All glossary terms
Technical & Files

What is Vectorization?

Also known as: Raster-to-vector, Tracing

The process of converting a raster (pixel-based) image into a scalable vector (path-based) image. Used in textile design to prepare prints for screen printing, embroidery, and CAD systems.

In detail

Vectorization (also called tracing) converts pixel data into mathematical paths — Bezier curves, polygons, and shapes that can be scaled to any size without quality loss.
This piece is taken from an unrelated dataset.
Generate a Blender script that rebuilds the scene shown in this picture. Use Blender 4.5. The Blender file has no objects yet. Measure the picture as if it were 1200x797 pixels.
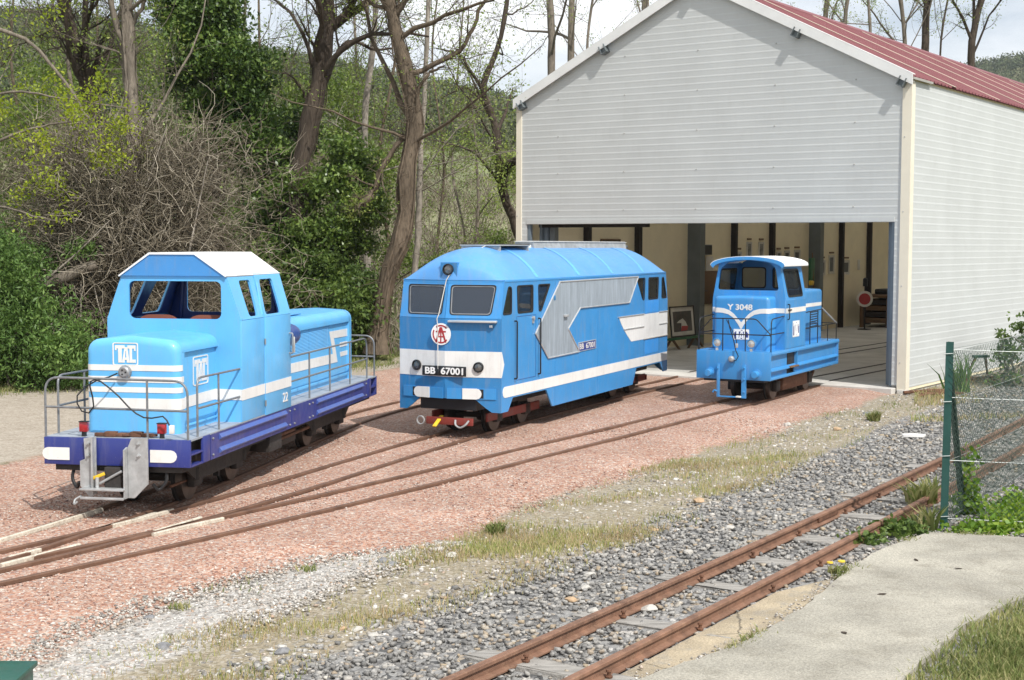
import bpy, bmesh, math, random
import numpy as np
from mathutils import Vector, Matrix
from mathutils.geometry import tessellate_polygon
S = bpy.context.scene
COL = S.collection
R = math.radians
random.seed(4)
rg = np.random.default_rng(11)

# ---------------------------------------------------------------- camera
cam_d = bpy.data.cameras.new('camera'); cam = bpy.data.objects.new('camera', cam_d); COL.objects.link(cam)
cam_d.sensor_width = 36; cam_d.lens = 50.25; cam_d.clip_end = 3000; cam_d.clip_start = .1
cam.location = (0, 0, 2.6)
cam.rotation_euler = (Matrix.Rotation(R(90-3.81), 4, 'X') @ Matrix.Rotation(R(.19), 4, 'Z')).to_euler()
S.camera = cam

# ---------------------------------------------------------------- sky and sun
SUN = Vector((.44, -.715, 1)).normalized()
EL = math.asin(SUN.z); AZ = math.atan2(SUN.x, SUN.y)
W = bpy.data.worlds.new('World'); S.world = W; W.use_nodes = True
nt = W.node_tree; nt.nodes.clear()
def wn(t, **k):
    n = nt.nodes.new(t)
    for a, b in k.items(): setattr(n, a, b)
    return n
sky = wn('ShaderNodeTexSky', sky_type='NISHITA', sun_disc=False, sun_elevation=EL, sun_rotation=AZ % (2*math.pi))
sky.altitude = 300; sky.air_density = 1.0; sky.dust_density = 1.6
tc = wn('ShaderNodeTexCoord')
mp = wn('ShaderNodeMapping'); mp.inputs['Scale'].default_value = (1.6, 1.6, 4.2)
nz = wn('ShaderNodeTexNoise'); nz.inputs['Scale'].default_value = 2.1; nz.inputs['Detail'].default_value = 8; nz.inputs['Roughness'].default_value = .58
cr = wn('ShaderNodeValToRGB'); cr.color_ramp.elements[0].position = .30; cr.color_ramp.elements[1].position = .60; cr.color_ramp.elements[0].color = (.22, .22, .22, 1)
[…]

Textile applications include: (1) screen printing — vector edges produce cleaner halftone screens than raster edges; (2) embroidery — embroidery machines need vector path data, not pixel data, to drive stitch direction; (3) CAD systems — Pointcarre, NedGraphics Easyweave, and similar industrial textile tools work in vector format; (4) signage and large-format printing — vectors scale to billboard size without pixelation. Two main algorithms dominate: VTracer (open-source, fast, good for high-color images) and ImageTracer (open-source, configurable, good for line art). Modern AI-augmented vectorizers add segmentation and edge-cleaning passes that produce cleaner output than the raw algorithms.

Example

A 1024×1024 raster floral motif is vectorized to SVG. Result: 47 paths, 312 anchor points, total file size 38 KB (vs. 4 MB for the original PNG). The SVG can scale to any size, supports per-path color editing, and exports cleanly to embroidery DST format.